2.     There will be more demand for big data and analytical skills

Businesses should get big data analytics on their list of new year’s resolutions if they want to provide a better service to their customers and keep their competitive edge. Personalisation has become ordinary for consumers, who now expect businesses to go a step further. For example, users of TV and film subscription services such as Netflix assume that the app will understand what they’re looking for and recommend shows for them to watch. Businesses should use data to make the customer’s journey more efficient and convenient, something that traditional data, such as demographics and credit scores, can struggle to achieve.

A significant benefit of big data is that it encompasses a large number of data points from a range of sources, and can therefore paint a much more accurate picture of an individual consumer at one point in time than businesses could have dreamed of ten years ago.

It allows companies to verify identity and detect fraud, and provides insight and predictions into behaviour like travel, outings, and vote outcomes.
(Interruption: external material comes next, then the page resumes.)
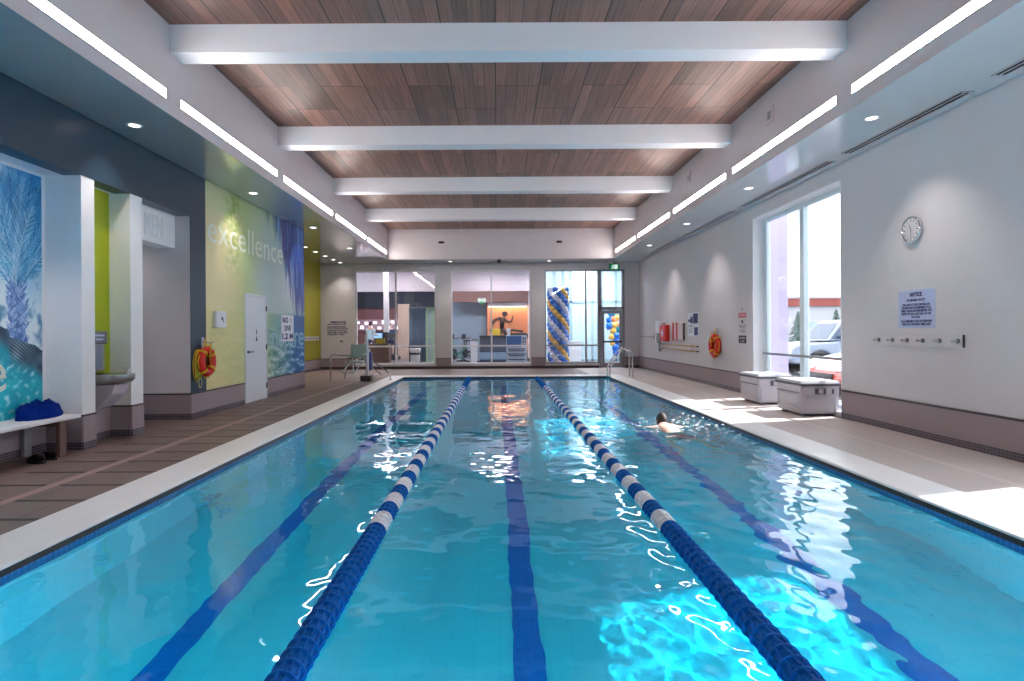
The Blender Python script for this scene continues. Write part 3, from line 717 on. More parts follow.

It could even save lives – researchers have discovered a way of utilising machine learning to develop predictive models for the onset of type two diabetes.

This demand will subsequently lead to businesses needing to recruit staff with big data analytics skill sets, or work with an external specialist to keep up with industry competition and customer expectations. This may mean a rise in people with jobs like data scientists, data modellers, data analysts, developers and more.

 

3.     There will be more monetisation

Plenty of experts have predicted that the creation of this data and its use will result in its monetisation. The chief executive of Dell, Michael Dell, has predicted that big data analytics is the next trillion-dollar market. IDC predicts that that data monetisation efforts will result in enterprises increasing the marketplace’s consumption of their own data by 100-fold – or even more.
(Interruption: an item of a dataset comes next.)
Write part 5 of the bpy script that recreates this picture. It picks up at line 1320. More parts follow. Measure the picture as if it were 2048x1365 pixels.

By 2020, the amount of data that is worth analysing will double. Forrester expects that as firms will try to sell their data, ‘many will sputter’, but in 2017, an increasing number of firms will look to drive value and revenue from their ‘exhaust fumes’. Forrester declares that ‘all companies are in the data business now’.

The trouble comes with identifying which type of data is useful – but it seems that businesses aren’t too far away from achieving this. IDC predicts that by 2020, organisations that are able to analyse all relevant data and deliver actionable information will achieve an extra $430 billion in productivity benefits over their less analytically oriented peers.

Although this is a good few years away, we are likely to see a move towards this in 2017, as a similar figure for revenues associated with data monetisation would get us closer to Michael Dell’s trillion-dollar prediction. In the same interview, Dell described the current state of data analytics, saying that: ‘If you look at companies today, most of them are not very good at using the data they have to make better decisions in real time’. However, as the big data market continues to grow, we are likely to see companies making better business decisions as a consequence.

 

4.     There will be a deviation away from the buzzword

‘Big data’ has been one of the biggest buzzwords of the last couple of years, but as its use grows, this term will be used less. Big data itself is raw and unstructured, making it near impossible to derive meaning from it without implementing tools that are capable of analysing it and creating meaningful insights.

However, we have already started to see move away from the ambiguity of the term ‘big data’. Terms such as ‘smart data’ and ‘actionable data’ differentiate between the offerings of the different types of analytical tools available.

Ultimately, it looks like big data is here to stay in 2017. Data analytics has gone a long way towards transforming almost every sector this year, and patents for innovative products, huge growth in the amount of data generated, and increasing customer demand mean that data will likely be the driving force behind many business decisions next year.